PROBLEM DETAILS: Copy, exactly as written, the lines that begin at the one containing "Generate a Godot" and end at the one containing "quad(p[k], p[j], p[4 + j], p[4 + k])". Skip any pictures in the data below.

MATERIAL TO PROCESS:
• • • • • • •

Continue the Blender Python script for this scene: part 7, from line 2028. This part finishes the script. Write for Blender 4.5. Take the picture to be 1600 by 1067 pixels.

• • • • • • •

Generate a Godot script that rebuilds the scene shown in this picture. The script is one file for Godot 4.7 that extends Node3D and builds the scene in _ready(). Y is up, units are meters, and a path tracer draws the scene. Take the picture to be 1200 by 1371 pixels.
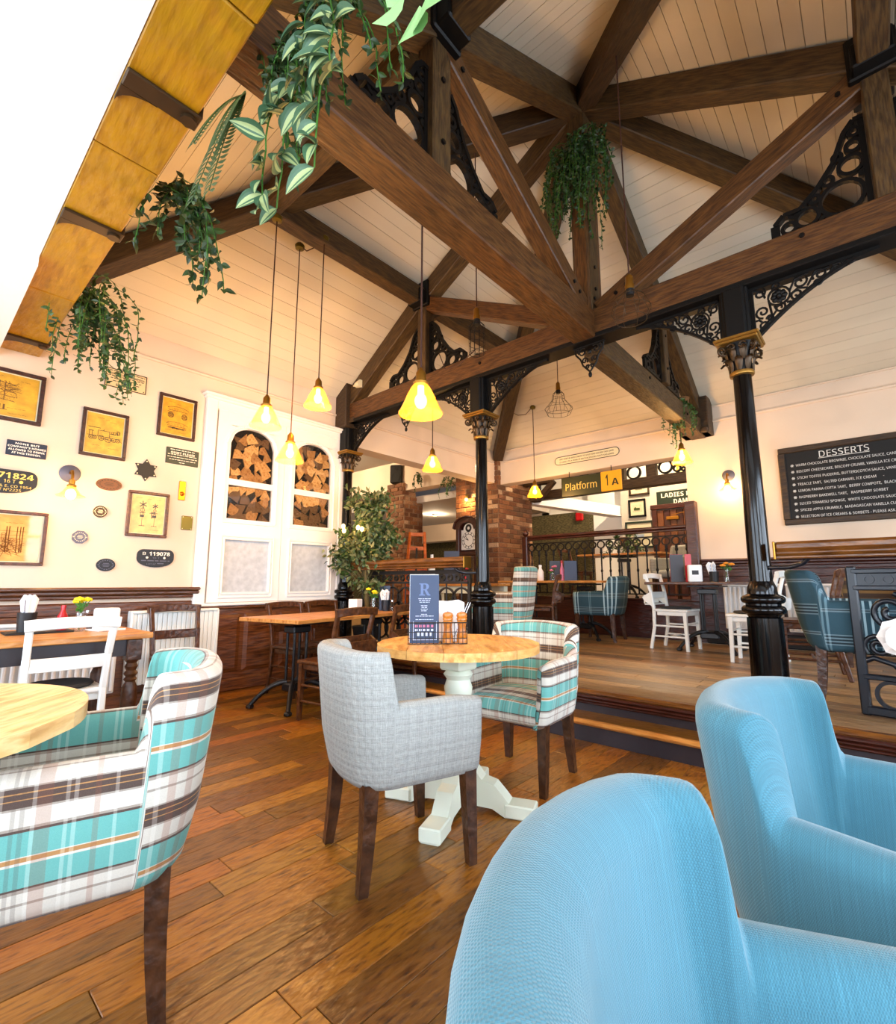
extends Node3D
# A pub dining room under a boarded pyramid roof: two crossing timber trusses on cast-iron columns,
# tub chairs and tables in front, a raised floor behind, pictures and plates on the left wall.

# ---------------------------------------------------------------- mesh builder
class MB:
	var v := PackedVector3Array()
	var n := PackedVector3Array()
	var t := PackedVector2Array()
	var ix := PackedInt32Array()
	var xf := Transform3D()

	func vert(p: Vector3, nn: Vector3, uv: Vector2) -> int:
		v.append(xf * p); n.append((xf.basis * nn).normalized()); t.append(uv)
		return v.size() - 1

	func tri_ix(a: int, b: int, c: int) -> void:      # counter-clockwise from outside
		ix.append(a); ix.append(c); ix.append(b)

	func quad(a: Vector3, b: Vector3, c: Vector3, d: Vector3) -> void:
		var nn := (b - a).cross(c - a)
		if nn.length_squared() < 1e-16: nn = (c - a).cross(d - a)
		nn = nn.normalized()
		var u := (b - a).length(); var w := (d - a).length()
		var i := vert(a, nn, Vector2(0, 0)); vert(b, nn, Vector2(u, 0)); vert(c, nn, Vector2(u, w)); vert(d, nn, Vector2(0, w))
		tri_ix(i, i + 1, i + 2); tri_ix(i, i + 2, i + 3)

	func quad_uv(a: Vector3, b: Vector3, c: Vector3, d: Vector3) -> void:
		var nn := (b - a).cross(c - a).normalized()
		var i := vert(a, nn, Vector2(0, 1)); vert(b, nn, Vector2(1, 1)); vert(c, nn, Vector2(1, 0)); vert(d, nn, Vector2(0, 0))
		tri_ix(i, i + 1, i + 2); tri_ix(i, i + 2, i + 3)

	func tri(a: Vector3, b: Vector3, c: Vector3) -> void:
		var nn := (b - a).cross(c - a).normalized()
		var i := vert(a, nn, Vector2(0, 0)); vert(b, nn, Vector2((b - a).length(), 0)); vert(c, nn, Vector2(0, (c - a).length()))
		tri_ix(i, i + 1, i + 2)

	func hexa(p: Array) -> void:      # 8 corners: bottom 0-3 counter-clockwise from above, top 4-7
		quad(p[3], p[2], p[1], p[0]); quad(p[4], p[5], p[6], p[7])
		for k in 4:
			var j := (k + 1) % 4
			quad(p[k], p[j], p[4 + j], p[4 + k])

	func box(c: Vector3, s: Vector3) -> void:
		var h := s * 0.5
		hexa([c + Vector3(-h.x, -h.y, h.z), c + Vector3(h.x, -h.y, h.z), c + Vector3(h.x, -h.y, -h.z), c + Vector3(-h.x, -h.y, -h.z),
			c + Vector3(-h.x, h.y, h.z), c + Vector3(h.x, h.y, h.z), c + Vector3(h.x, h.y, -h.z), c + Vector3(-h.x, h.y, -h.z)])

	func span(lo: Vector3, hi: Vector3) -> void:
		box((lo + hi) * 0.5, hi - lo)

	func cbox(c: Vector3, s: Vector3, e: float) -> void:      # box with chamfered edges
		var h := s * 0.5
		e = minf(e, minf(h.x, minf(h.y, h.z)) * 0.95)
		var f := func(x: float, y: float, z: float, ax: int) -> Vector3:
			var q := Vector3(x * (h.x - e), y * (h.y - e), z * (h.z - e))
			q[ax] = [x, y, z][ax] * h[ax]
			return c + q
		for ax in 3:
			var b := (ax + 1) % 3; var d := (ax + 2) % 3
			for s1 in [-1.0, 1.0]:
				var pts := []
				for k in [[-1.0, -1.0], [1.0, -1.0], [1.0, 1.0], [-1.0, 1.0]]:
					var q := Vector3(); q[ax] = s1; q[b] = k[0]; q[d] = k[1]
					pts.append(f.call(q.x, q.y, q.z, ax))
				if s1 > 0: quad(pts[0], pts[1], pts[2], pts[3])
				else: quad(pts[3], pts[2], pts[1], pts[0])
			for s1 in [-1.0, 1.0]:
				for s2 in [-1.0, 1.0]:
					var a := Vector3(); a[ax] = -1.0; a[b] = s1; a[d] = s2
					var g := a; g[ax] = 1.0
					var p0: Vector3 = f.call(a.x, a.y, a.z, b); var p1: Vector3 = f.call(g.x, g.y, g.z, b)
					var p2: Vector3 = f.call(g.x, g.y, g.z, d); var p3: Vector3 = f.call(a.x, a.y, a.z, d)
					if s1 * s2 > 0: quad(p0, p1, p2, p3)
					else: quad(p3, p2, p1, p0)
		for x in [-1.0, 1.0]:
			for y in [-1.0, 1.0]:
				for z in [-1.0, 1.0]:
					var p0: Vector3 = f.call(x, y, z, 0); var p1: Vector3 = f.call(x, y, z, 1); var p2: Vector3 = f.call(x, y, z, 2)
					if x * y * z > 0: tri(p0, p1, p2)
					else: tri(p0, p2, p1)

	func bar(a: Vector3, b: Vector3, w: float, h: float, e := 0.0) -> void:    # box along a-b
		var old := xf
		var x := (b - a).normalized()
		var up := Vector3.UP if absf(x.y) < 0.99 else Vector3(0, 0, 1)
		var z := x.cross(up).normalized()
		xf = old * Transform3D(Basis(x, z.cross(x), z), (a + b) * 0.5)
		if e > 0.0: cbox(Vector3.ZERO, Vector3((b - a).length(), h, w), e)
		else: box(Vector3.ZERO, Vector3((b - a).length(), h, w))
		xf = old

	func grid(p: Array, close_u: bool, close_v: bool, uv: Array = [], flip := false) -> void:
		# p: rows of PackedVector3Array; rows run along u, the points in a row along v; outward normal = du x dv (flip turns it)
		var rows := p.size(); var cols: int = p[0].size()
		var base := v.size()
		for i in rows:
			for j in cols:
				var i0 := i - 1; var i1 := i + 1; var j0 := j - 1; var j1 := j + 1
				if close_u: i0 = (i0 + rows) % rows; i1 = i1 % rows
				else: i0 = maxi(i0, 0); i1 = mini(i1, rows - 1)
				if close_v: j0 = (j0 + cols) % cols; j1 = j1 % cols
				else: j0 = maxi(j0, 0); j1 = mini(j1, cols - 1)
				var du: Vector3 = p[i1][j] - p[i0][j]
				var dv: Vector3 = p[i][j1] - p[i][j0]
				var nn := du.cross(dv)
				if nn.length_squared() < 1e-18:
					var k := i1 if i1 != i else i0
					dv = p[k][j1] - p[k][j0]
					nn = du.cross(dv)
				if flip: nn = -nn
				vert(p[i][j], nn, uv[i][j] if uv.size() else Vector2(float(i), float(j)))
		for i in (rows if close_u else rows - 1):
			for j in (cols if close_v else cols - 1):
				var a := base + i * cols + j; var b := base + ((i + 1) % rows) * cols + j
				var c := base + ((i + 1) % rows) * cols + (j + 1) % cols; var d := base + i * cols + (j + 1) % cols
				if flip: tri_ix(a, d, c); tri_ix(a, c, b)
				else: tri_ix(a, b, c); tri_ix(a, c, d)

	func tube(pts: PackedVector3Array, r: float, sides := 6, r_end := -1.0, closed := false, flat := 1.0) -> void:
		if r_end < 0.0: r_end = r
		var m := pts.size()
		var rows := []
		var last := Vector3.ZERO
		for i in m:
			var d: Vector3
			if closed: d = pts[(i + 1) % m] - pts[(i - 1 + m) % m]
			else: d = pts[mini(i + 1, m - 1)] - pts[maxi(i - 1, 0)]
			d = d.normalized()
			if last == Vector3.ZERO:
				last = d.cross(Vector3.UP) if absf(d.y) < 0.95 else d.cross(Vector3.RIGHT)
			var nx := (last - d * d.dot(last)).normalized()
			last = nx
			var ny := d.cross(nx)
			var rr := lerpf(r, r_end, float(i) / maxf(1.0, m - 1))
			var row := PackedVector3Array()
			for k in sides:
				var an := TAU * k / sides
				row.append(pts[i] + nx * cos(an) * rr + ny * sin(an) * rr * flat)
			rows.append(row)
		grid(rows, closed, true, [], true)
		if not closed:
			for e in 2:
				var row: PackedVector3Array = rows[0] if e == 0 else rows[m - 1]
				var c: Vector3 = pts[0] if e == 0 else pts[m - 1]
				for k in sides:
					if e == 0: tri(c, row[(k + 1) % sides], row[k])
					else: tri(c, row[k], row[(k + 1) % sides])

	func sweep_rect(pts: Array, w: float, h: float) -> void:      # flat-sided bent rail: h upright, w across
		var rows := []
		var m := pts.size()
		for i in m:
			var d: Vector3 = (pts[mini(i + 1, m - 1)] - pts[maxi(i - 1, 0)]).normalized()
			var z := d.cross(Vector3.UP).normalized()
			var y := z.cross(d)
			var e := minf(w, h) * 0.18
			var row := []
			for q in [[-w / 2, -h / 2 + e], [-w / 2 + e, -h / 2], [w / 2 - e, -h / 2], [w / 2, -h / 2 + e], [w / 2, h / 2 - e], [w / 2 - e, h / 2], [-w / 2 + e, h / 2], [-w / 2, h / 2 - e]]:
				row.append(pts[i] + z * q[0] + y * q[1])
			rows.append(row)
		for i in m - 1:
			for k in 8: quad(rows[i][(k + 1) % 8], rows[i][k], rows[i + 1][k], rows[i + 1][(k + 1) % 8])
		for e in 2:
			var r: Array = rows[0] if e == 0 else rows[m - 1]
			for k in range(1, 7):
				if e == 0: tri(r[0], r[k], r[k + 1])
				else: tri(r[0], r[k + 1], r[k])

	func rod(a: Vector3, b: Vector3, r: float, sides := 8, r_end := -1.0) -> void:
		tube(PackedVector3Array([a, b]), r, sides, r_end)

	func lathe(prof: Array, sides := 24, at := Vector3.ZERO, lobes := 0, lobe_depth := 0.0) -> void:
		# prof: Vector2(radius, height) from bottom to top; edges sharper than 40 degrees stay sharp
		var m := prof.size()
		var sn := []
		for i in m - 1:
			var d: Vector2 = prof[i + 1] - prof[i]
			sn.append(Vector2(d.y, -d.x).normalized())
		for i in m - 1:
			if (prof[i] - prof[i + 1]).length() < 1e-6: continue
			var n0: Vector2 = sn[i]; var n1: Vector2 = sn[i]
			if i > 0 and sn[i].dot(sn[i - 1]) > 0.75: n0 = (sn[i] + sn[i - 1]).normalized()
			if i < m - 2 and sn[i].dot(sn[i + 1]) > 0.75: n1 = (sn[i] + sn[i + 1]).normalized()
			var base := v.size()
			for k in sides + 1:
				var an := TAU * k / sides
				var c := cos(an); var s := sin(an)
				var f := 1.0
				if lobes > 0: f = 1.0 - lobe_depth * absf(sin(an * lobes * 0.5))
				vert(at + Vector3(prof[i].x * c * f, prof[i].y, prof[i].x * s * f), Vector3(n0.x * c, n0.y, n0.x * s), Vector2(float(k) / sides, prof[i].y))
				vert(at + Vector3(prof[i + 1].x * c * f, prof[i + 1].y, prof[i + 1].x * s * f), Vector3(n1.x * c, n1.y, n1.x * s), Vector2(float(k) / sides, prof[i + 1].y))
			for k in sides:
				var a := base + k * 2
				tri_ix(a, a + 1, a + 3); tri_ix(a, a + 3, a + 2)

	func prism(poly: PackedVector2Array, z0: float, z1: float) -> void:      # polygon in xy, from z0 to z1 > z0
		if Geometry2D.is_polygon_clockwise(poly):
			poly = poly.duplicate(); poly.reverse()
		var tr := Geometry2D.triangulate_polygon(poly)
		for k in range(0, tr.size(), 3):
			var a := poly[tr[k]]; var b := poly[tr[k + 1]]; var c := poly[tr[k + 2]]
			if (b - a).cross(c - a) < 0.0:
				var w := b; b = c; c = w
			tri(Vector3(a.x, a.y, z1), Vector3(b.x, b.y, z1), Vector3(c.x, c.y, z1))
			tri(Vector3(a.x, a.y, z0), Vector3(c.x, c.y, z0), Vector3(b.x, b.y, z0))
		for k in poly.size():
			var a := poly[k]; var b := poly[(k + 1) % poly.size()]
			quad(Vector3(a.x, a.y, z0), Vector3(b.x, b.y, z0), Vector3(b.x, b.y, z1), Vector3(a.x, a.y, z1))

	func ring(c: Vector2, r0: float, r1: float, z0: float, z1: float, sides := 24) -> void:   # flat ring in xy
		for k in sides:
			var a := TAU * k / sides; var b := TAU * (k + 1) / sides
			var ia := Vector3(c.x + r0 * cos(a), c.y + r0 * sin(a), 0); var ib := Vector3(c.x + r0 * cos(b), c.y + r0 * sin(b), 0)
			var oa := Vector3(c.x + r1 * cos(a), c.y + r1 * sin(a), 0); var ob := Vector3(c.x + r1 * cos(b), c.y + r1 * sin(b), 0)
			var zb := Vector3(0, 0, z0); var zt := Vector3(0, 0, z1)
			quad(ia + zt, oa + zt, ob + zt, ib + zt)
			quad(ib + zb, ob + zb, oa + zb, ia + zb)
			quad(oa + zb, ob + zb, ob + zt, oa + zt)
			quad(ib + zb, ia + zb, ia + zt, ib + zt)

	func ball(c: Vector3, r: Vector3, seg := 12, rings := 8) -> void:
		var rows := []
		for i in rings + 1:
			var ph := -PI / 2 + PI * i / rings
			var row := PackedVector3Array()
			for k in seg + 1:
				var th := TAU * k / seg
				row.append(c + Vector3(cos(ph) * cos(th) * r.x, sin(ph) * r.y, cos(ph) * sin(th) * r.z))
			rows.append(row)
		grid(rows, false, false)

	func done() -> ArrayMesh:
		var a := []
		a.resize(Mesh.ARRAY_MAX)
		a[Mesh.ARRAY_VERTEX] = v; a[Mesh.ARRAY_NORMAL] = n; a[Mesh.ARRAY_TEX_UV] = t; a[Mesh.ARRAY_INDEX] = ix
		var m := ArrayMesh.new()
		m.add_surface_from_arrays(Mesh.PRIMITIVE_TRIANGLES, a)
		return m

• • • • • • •

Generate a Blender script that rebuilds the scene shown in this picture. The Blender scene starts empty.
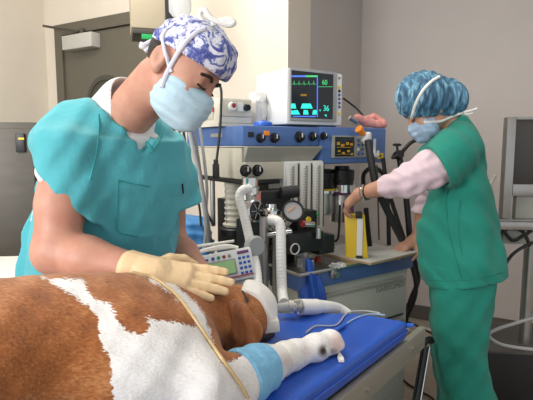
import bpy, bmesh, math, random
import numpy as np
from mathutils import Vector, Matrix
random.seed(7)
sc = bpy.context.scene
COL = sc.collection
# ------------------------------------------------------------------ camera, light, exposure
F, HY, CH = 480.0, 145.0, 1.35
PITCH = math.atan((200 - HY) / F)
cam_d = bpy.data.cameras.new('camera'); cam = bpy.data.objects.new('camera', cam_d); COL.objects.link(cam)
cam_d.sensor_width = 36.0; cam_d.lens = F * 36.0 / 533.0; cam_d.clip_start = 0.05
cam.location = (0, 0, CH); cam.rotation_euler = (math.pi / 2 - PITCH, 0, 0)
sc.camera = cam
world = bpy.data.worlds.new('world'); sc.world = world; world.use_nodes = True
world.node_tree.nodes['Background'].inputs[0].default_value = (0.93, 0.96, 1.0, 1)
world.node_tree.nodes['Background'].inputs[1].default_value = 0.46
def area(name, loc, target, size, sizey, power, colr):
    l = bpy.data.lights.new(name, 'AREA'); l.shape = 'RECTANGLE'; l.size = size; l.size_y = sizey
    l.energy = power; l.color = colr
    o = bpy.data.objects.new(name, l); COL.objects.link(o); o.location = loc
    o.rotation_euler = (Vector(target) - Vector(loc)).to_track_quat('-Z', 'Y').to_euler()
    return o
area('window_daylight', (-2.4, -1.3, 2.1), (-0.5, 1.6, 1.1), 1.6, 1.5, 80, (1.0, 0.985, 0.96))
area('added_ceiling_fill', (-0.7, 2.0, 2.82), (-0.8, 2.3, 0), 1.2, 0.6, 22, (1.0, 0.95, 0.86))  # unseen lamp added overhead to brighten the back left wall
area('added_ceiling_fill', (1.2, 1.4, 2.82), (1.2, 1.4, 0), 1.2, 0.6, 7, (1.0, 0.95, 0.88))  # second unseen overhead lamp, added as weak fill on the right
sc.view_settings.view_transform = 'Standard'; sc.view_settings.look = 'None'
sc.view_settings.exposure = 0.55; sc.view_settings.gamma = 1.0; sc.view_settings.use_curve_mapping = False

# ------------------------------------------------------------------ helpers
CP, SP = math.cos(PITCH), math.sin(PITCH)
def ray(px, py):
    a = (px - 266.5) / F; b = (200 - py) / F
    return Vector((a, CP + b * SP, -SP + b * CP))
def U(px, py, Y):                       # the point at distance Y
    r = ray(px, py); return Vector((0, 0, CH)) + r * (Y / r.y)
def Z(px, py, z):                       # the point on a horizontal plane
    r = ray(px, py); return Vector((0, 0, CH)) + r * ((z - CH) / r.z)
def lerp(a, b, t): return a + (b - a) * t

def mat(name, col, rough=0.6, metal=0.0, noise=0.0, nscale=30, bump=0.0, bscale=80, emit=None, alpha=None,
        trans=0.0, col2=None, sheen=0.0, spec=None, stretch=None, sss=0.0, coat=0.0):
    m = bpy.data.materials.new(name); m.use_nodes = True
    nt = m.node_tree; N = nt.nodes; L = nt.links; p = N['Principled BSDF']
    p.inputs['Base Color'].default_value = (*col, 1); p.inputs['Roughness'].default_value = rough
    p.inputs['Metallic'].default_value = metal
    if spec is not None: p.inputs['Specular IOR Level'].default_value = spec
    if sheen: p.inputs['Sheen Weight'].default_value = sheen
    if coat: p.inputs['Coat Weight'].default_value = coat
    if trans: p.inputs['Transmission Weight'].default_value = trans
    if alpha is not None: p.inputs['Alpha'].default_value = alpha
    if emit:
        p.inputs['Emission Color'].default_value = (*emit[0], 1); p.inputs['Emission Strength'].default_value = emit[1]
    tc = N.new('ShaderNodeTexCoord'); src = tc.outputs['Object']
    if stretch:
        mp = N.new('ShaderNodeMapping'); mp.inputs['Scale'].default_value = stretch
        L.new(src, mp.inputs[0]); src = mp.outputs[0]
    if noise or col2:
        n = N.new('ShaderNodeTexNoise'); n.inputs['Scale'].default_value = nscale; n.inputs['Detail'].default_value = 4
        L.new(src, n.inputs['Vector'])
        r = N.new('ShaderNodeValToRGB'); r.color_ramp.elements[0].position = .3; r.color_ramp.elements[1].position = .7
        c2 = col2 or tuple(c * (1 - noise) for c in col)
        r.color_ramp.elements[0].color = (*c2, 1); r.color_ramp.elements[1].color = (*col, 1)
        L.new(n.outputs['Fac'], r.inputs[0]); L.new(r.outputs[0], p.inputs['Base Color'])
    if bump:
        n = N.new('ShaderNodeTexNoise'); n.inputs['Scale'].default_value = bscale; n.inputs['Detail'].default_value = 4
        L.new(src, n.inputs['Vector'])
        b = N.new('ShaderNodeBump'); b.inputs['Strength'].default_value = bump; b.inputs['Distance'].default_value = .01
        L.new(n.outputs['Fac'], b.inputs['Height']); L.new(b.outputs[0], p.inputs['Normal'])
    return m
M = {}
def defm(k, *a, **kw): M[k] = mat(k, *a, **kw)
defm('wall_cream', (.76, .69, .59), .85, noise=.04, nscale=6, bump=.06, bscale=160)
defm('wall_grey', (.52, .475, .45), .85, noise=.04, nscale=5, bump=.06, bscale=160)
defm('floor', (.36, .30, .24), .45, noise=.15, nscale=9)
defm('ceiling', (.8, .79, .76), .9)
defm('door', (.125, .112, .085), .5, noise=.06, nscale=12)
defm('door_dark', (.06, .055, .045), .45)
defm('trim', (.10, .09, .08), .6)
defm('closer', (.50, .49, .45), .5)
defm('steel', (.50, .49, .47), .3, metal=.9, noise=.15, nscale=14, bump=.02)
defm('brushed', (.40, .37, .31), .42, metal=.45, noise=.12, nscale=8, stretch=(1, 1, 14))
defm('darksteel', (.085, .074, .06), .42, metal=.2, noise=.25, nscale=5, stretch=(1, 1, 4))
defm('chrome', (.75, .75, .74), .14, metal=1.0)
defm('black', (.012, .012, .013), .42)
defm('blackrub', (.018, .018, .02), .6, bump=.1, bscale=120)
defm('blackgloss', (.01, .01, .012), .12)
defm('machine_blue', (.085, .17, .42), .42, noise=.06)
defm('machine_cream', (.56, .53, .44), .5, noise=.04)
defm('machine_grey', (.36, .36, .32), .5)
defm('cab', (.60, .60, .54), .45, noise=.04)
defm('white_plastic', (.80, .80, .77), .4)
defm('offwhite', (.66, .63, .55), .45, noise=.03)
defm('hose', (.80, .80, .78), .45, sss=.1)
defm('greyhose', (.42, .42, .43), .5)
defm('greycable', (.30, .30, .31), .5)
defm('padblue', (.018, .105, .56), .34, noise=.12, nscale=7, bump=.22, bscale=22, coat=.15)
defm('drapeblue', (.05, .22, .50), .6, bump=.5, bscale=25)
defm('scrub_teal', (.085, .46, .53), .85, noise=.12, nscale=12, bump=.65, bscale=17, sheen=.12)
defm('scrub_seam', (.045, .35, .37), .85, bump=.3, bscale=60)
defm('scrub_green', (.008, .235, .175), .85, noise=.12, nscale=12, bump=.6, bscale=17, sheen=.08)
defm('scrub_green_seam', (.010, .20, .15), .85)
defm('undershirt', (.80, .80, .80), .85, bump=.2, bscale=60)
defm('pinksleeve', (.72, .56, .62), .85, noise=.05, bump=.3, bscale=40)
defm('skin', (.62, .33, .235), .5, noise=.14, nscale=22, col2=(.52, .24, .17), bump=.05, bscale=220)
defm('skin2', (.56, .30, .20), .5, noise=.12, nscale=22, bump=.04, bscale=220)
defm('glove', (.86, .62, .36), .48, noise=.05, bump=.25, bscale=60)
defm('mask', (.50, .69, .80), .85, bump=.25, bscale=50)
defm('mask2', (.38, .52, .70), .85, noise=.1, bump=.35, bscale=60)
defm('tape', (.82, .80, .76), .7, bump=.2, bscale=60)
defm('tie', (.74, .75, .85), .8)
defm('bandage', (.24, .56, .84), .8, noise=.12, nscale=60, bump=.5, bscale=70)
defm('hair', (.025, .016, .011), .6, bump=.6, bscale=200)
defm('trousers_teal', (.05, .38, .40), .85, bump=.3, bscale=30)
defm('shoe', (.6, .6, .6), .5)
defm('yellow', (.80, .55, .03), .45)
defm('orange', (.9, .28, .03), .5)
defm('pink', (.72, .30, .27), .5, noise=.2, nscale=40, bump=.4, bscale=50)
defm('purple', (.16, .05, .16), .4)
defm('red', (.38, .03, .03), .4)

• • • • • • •

EXPECTED ANSWER:
Generate a Godot script that rebuilds the scene shown in this picture. The script is one file for Godot 4.7 that extends Node3D and builds the scene in _ready(). Y is up, units are meters, and a path tracer draws the scene. Take the picture to be 1200 by 1371 pixels.
extends Node3D
# A pub dining room under a boarded pyramid roof: two crossing timber trusses on cast-iron columns,
# tub chairs and tables in front, a raised floor behind, pictures and plates on the left wall.

# ---------------------------------------------------------------- mesh builder
class MB:
	var v := PackedVector3Array()
	var n := PackedVector3Array()
	var t := PackedVector2Array()
	var ix := PackedInt32Array()
	var xf := Transform3D()

	func vert(p: Vector3, nn: Vector3, uv: Vector2) -> int:
		v.append(xf * p); n.append((xf.basis * nn).normalized()); t.append(uv)
		return v.size() - 1

	func tri_ix(a: int, b: int, c: int) -> void:      # counter-clockwise from outside
		ix.append(a); ix.append(c); ix.append(b)

	func quad(a: Vector3, b: Vector3, c: Vector3, d: Vector3) -> void:
		var nn := (b - a).cross(c - a)
		if nn.length_squared() < 1e-16: nn = (c - a).cross(d - a)
		nn = nn.normalized()
		var u := (b - a).length(); var w := (d - a).length()
		var i := vert(a, nn, Vector2(0, 0)); vert(b, nn, Vector2(u, 0)); vert(c, nn, Vector2(u, w)); vert(d, nn, Vector2(0, w))
		tri_ix(i, i + 1, i + 2); tri_ix(i, i + 2, i + 3)

	func quad_uv(a: Vector3, b: Vector3, c: Vector3, d: Vector3) -> void:
		var nn := (b - a).cross(c - a).normalized()
		var i := vert(a, nn, Vector2(0, 1)); vert(b, nn, Vector2(1, 1)); vert(c, nn, Vector2(1, 0)); vert(d, nn, Vector2(0, 0))
		tri_ix(i, i + 1, i + 2); tri_ix(i, i + 2, i + 3)

	func tri(a: Vector3, b: Vector3, c: Vector3) -> void:
		var nn := (b - a).cross(c - a).normalized()
		var i := vert(a, nn, Vector2(0, 0)); vert(b, nn, Vector2((b - a).length(), 0)); vert(c, nn, Vector2(0, (c - a).length()))
		tri_ix(i, i + 1, i + 2)

	func hexa(p: Array) -> void:      # 8 corners: bottom 0-3 counter-clockwise from above, top 4-7
		quad(p[3], p[2], p[1], p[0]); quad(p[4], p[5], p[6], p[7])
		for k in 4:
			var j := (k + 1) % 4
			quad(p[k], p[j], p[4 + j], p[4 + k])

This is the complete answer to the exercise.